A slump in Chinese shares sent shockwaves around global bourses on Monday, with the Dow Jones Industrial Average in New York initially plunging more than 1,000 points, or 6 per cent, while European stocks tumbled.
China's benchmark index in Shanghai slumped further on Tuesday morning, dropping 205.78 points to 3,004.13. The Shenzhen Composite Index, which tracks stocks on China's second exchange, dropped 6.97 per cent, or 131.18 points, to 1,751.28.
"Markets across the globe are in kind of a vicious circle now," Gui Haomin, an analyst from Shenwan Hongyuan, told AFP, predicting Chinese shares will keep falling for the immediate future.
Slowing growth in Asia's largest economy has long kept investors on edge but China's shock devaluation of the yuan two weeks ago, following a string of weak economic data, has riled world markets.
Fears Beijing it tapering a massive share market rescue package helped push Shanghai down 8.49 per cent on Monday, wiping out the year's gains in its biggest daily slump since February 2007.
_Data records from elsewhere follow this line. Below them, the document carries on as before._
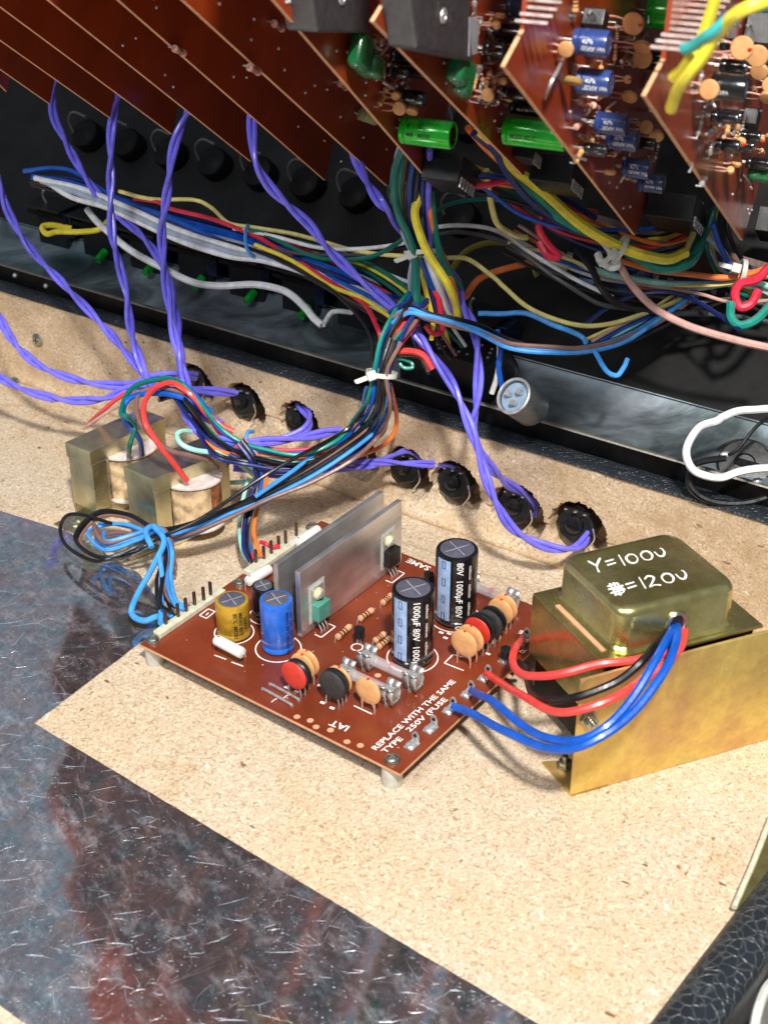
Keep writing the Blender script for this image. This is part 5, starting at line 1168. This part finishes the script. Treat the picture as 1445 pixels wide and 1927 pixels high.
bundle('thin_wire_bundle', 'thin wires crossing behind the purple diagonal towards the knot',
       [(540, 470, -900, 1.1), (610, 490, -880, 1), (680, 515, -860, 1.1), (740, 550, -835, 1), (790, 590, -810, .9)],
       [GRN, BLKW, YEL, NAVY, WHT, CRIM, GRY, BLKW], 1.15, 10, 44, .6)
bundle('thin_wire_bundle', 'thin wires dropping from the rightmost cards to the strip board',
       [(1330, 380, -775, 1.5), (1335, 420, -785, 1.2), (1345, 460, -795, 1), (1365, 500, -800, 1), (1400, 530, -800, 1.2), (1460, 545, -795, 1.2)],
       [BLU, GRY, GRN, YEL, ORG_, BLKW], 1.3, 10, 45, .7)
# foreground yellow and turquoise leads over the rightmost card
wire([(1355, -40, -440), (1343, 0, -445), (1319, 69, -455), (1290, 120, -460), (1267, 146, -468)], YEL, 2.1, 'straight thick yellow lead at the top of the rightmost card')
wire([(1480, -15, -420), (1430, 2, -425), (1391, 21, -430), (1353, 62, -440), (1312, 118, -450), (1277, 165, -462), (1262, 205, -475)], YEL, 2.1, 'curved thick yellow lead at the top right')
wire([(1480, 8, -425), (1430, 8, -428), (1384, 28, -432), (1340, 62, -440), (1310, 80, -448), (1286, 92, -455)], (.25, .72, .70), 1.9, 'turquoise lead crossing the yellow ones at the top right')
# steel tray fittings: round socket and dark connector
P = at(966, 745, 775); ax = (at(1006, 772, 793)-P).normalized()
s_ = thing('panel_socket', P, 'round silver panel socket with solder cups standing on the steel tray', 'socket')
obj('shell', lathe(P, ax, [(.1, 3.2), (9.0, 3.2), (9.2, 0), (10.4, 0), (10.6, .8), (10.6, 20), (10.2, 21)], 32), mat('grey shell', (.40, .41, .42), .35, .5), s_)
obj('rim', tube([P+(basis(ax)[0]*math.cos(a)+basis(ax)[1]*math.sin(a))*9.9 for a in [2*math.pi*k/36 for k in range(37)]], .9, 8), M_TIN, s_)
obj('insert', lathe(P+ax*2.4, ax, [(8.9, 0), (8.9, .5)], 32), mat('pale blue insert', (.50, .58, .66), .4), s_)
for a in (0, 2.1, 4.2): x_, y_, z_ = basis(ax); q = P+(x_*math.cos(a)+y_*math.sin(a))*4.0; obj('solder_cup', cyl(q+ax*2, q-ax*1.5, 1.7, 12), M_TIN, s_)
wire([(935, 620, -785), (942, 660, -785), (938, 690, -788), (945, 730, -795), (958, 746, -797)], BLU, 1.6, 'blue wire soldered into the round socket')
wire([(925, 625, -785), (938, 650, -785), (937, 700, -792), (925, 740, -800)], WHT, 1.6, 'white wire beside the round socket')
wire([(955, 660, -790), (972, 700, -790), (966, 738, -797)], BLKW, 1.4, 'black wire soldered into the round socket')
c_ = thing('jack_socket', at(1390, 870, 775), 'round black socket body looped by the thick white wire', 'socket')
Pj = at(1400, 875, 785); jax = (CAM-Pj).normalized()+EZ*.5; jax.normalize(); obj('body', lathe(Pj-jax*14, jax, [(20, 0), (20, 3), (15, 3.5), (15, 15), (14, 16.5), (6, 17), (5.5, 15.5)], 32), M_BLK, c_)
obj('key_ridge', box(Pj+jax*3.2, WD*8, jax*1.0, WD.cross(jax)*2), M_BLKGLOSS, c_, sm=False, bev=.5)
for x, y in ((1348, 792), (1365, 855), (1425, 905)): obj('solder_tag', ball(at(x, y, 757), 3.2, 2.0, 1.6, n=10, m=6), M_SOLDER, c_)
wire([(1460, 768, -750), (1395, 770, -752), (1360, 785, -752), (1348, 792, -752), (1312, 806, -748), (1291, 846, -746), (1306, 884, -745), (1353, 898, -744), (1395, 886, -744), (1460, 880, -744)], WHT, 2.1, 'thick white wire looped round the black socket body')
wire([(1460, 778, -758), (1425, 800, -756), (1390, 845, -756), (1368, 856, -756)], BLKW, 1.0, 'thin black lead to the middle tag of the black socket body')
wire([(1365, 862, -756), (1330, 865, -756), (1300, 880, -756), (1296, 915, -756), (1330, 940, -756), (1390, 945, -756), (1460, 930, -756)], BLKW, 1.9, 'thick black wire beneath the white loop')
ob = thing('fader_block', pan_pt(wall_s(onplane(860, 700, WN, (PB+WN*30).dot(WN))), 30, 72), 'dark block with small holes standing on the tray behind the purple wires', 'control block')
sB = wall_s(onplane(850, 700, WN, (PB+WN*25).dot(WN)))
obj('body', box(pan_pt(sB, 26, 86), WD*30, WN*14, EZ*14), M_BLK, ob, sm=False, bev=1)
for i in range(24):
    obj('pin', ball(pan_pt(sB+random.uniform(-26, 26), 26+random.uniform(-11, 11), 100.2), 1.1, 1.1, .8, n=8, m=5), M_TIN, ob)
obj('knob', lathe(pan_pt(sB-4, 30, 100), EZ, [(7, 0), (7, 3), (6, 4), (3, 4.2)], 20), M_BLKGLOSS, ob)
print('objects', len(bpy.data.objects))
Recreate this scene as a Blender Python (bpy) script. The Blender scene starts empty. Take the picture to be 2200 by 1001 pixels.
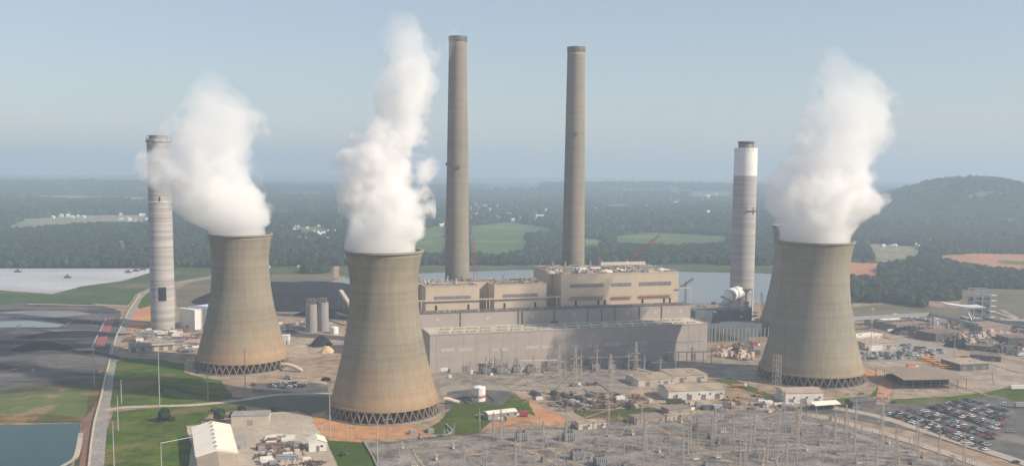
import bpy, bmesh, math, random
import numpy as np
from mathutils import Vector, Matrix
R = math.radians
random.seed(7)
rng = np.random.default_rng(7)
SC = bpy.context.scene
COL = SC.collection

# ------------------------------------------------------------------ camera
F_, U0, V0 = 2100.0, 1100.0, 563.0          # focal length and principal point of the 2200 px wide photograph
CAMZ = 179.0
PITCH = math.atan(202/2100.0)
ROLL = R(0.45)
fw = Vector((0, math.cos(PITCH), -math.sin(PITCH)))
r0 = Vector((1, 0, 0)); u0 = Vector((0, math.sin(PITCH), math.cos(PITCH)))
RT = r0*math.cos(ROLL) + u0*math.sin(ROLL)
UP = u0*math.cos(ROLL) - r0*math.sin(ROLL)
cam_d = bpy.data.cameras.new('camera'); cam = bpy.data.objects.new('camera', cam_d); COL.objects.link(cam)
m3 = Matrix((RT, UP, -fw)).transposed()
cam.matrix_world = Matrix.Translation((0, 0, CAMZ)) @ m3.to_4x4()
cam_d.sensor_width = 36; cam_d.lens = F_/2200*36
cam_d.shift_y = (V0-500.5)/2200
cam_d.clip_start = 1; cam_d.clip_end = 90000
SC.camera = cam

# ------------------------------------------------------------------ light
SUN_EL, SUN_AZ = 35.0, -21.0
sd = Vector((math.cos(R(SUN_EL))*math.cos(R(SUN_AZ)), math.cos(R(SUN_EL))*math.sin(R(SUN_AZ)), math.sin(R(SUN_EL))))
W = bpy.data.worlds.new('World'); SC.world = W; W.use_nodes = True
wn = W.node_tree.nodes; wl = W.node_tree.links
sky = wn.new('ShaderNodeTexSky'); sky.sky_type = 'NISHITA'; sky.sun_disc = False
sky.sun_elevation = R(SUN_EL); sky.sun_rotation = R(90-SUN_AZ)
sky.air_density = 1.2; sky.dust_density = 0.4; sky.ozone_density = 2.6; sky.altitude = 200
veil = wn.new('ShaderNodeMix'); veil.data_type = 'RGBA'; veil.inputs[0].default_value = .52     # thin high haze over the whole sky
veil.inputs[7].default_value = (4.4, 4.9, 5.7, 1); wl.new(sky.outputs[0], veil.inputs[6]); wl.new(veil.outputs[2], wn['Background'].inputs[0]); wn['Background'].inputs[1].default_value = 0.09
sl = bpy.data.lights.new('sun', 'SUN'); sl.energy = 5.0; sl.angle = R(0.55); sl.color = (1, .87, .70)
so = bpy.data.objects.new('sun', sl); COL.objects.link(so); so.rotation_euler = sd.to_track_quat('Z', 'Y').to_euler()
SC.view_settings.view_transform = 'Standard'; SC.view_settings.look = 'None'
SC.view_settings.exposure = 0.38; SC.view_settings.gamma = 1; SC.view_settings.use_curve_mapping = False
SC.cycles.volume_bounces = 8; SC.cycles.max_bounces = 10; SC.cycles.volume_step_rate = 1.0
SC.cycles.volume_max_steps = 1024
SC.cycles.use_denoising = True

# ------------------------------------------------------------------ terrain function and pixel -> ground
def _hash(ix, iy, s):
    h = np.sin(ix*127.1 + iy*311.7 + s*74.7)*43758.5453
    return h-np.floor(h)
def vnoise(x, y, s=0):
    x = np.asarray(x, float); y = np.asarray(y, float)
    ix = np.floor(x); iy = np.floor(y); fx = x-ix; fy = y-iy
    fx = fx*fx*(3-2*fx); fy = fy*fy*(3-2*fy)
    a = _hash(ix, iy, s); b = _hash(ix+1, iy, s); c = _hash(ix, iy+1, s); d = _hash(ix+1, iy+1, s)
    return (a*(1-fx)+b*fx)*(1-fy) + (c*(1-fx)+d*fx)*fy
def fbm(x, y, s=0, o=4):
    t = 0; a = 1; n = 0
    for k in range(o):
        t = t + a*vnoise(x*2**k, y*2**k, s+k*13); n += a; a *= .5
    return t/n
def terr(x, y):
    x = np.asarray(x, float); y = np.asarray(y, float)
    d = np.hypot(x, y)
    near = np.clip((d-1750)/900, 0, 1); near = near*near*(3-2*near)
    far = np.clip((d-3800)/7000, 0, 1)
    z = near*(fbm(x/900, y/900, 3)-.42)*16 + far*(fbm(x/2600, y/2600, 9)-.38)*70
    def hill(px, py, sx, sy, h): return h*np.exp(-((x-px)/sx)**2-((y-py)/sy)**2)
    z = z + hill(1820, 3900, 330, 520, 122) + hill(2300, 4300, 520, 600, 58) + hill(900, 7200, 1500, 900, 60)
    z = z + hill(-2900, 6500, 1300, 900, 40)
    return z
def ray(u, v):
    return (fw*F_ + RT*(u-U0) - UP*(v-V0)).normalized()
def P(u, v, z=0.0):
    """point on the level plane z that the photograph shows at (u, v)"""
    d = ray(u, v); t = (z-CAMZ)/d.z
    return Vector((d.x*t, d.y*t, z))
def PT(u, v):
    """same on the terrain"""
    d = ray(u, v); t = 600.0
    while t < 30000:
        x, y, z = d.x*t, d.y*t, CAMZ+d.z*t
        if z <= float(terr(x, y)): break
        t += 20
    return Vector((x, y, float(terr(x, y))))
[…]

"It's all about the market sentiment now and the market is panicked," Haitong Securities analyst Zhang Qi told AFP.
Other regional markets opened lower Tuesday following the steep falls in Shanghai, but Tokyo, Sydney and Seoul all bounced into positive territory by mid-morning as relived buyers went bargain hunting.
The falls in Chinese shares have defied a government rescue package launched after a huge debt-fuelled rally, which saw the market rise 150 per cent in 12 months, then collapsed in mid-June.
In the latest move, Beijing said on Sunday it will allow the state pension fund -- which had 3.5 trillion yuan of assets at the end of 2014 -- to buy stocks.
Investors are now waiting to see if the "national team", meaning entities buying stocks for the government, will intervene to prop up the market and if China's central bank will further loosen monetary policy.
"With such an unreasonable sell-off, they (regulators) should at least encourage the market and step up," said Zhang of Haitong Securities.
The People's Bank of China, the central bank, said on Tuesday it had injected 150 billion yuan ($23 billion) into the money market to ease tight liquidity.
Funds have been pinched as the central bank has intervened to prop up the yuan currency after the surprise devaluation on August 11.